Many things happened at that time: I was in a new school, I was no longer at the top dog at school but a small 6th grader, I found it very easy to get straight A's, became a full time nerd, and forced to look at myself in the mirror, stare, and wonder what the hell I'm gonna do when I grow up.
For a several years, I played with the idea of being a scientist. I loved science at the time mostly because I found out that I was good at math and science. I played with the idea of being a teacher. For the longest time, I wanted to be a historian/archaeologist because I also found out that I liked history mostly because I got an A+ in that class. I also thought about being a writer because I also found out that I liked writing (still do lol). "Artist" hadn't resurfaced at that point.
But it did. And when it did, I found out that I...liked the idea of it. But there was a problem; I knew that being an artist was the kind of job that was too surreal to fit into the real world. It wasn't a job that could be easy to find. I also was aware of the bubble that I was living in - I knew that there were plenty of other artists that were probably more talented than I was. Being an artist would be a risk.
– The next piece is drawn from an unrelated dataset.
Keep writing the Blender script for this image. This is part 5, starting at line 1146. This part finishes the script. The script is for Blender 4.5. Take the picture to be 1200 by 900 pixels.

So the Second Reich began in which I tried to stamp out any thought about becoming an artist. I told myself that it was a dangerous game and the best choice was to strip it down into what I told myself art really was, a hobby. I even told myself that I would be better off doing something academic, something more honorable. But every time I tried to run away, I always ran into one form of art or another whether it was literature, paintings, or drama. However, I wouldn't even admit it to myself even if it was staring right at me.
That continued on well into high school. By that time, I was really excelling in my art class. I had been entered in competitions and magazines which I thoroughly enjoyed. I had really started to enjoy art class, more than I did before and I found myself thinking what I wanted to draw in the next class. I would then release all my energy in doodling...which took hours and a lot of will power and self scolding to stop. It was no longer circles, sticks, and curvy lines. I felt even more passion for art.
So during the summer before 9th grade, I looked at real artists' artworks. I loved each and every one of it. And I found out something about art that I had always known but wasn't aware that I did: Art was beautiful, art was simple, art was complicated, art was tranquil, art was creepy, art was serious and sometimes, at the best of times, art was funny as hell.
And that's when I realized, "Holy sh*t, I can't get rid of it." I loved art and that was a fact. I had come to that conclusion on my own because I was forced to. I couldn't get rid of art and I was physically tired of trying to fight it. It was also physically impossible, like trying to get out of a full body speedo. It was the truth. It's like when you look all around the house for something and you just can't find it and you've been looking everywhere. Then when you push away a few boxes in the closet, you find this small toy that you had since you were a in kindergarden or something. You look at it fondly, forget whatever you were looking for because you realized that this was something much better. It might have the been the thing you were looking for the whole time but you didn't realize it at the time. I felt like that art itself was a really innocent and true friend that I didn't treat too kindly when I was younger, yet it was loyal even then. It followed me all throughout my life and I barely took notice of it.
I had a hard time realizing who I am as myself. I never thought I would have trouble with the whole cheesy "WHO AM I?!" thing but things are only cheesy because they happen so often and that they are the deep sentimental stuff that nobody wants to deal with. But the only thing that happens often, always leads to the same result, and is too sensitive to have anyone wanting to admit to it is the truth. The truth is a really cheesy thing that we all have to deal with. And that's what I found out.
Art and I had a long love-hate relationship for which I'm sure that this rom com story isn't going to end any sooner.
I'm still not sure exactly what I'm going to be when I grow up. But I have a pretty good idea.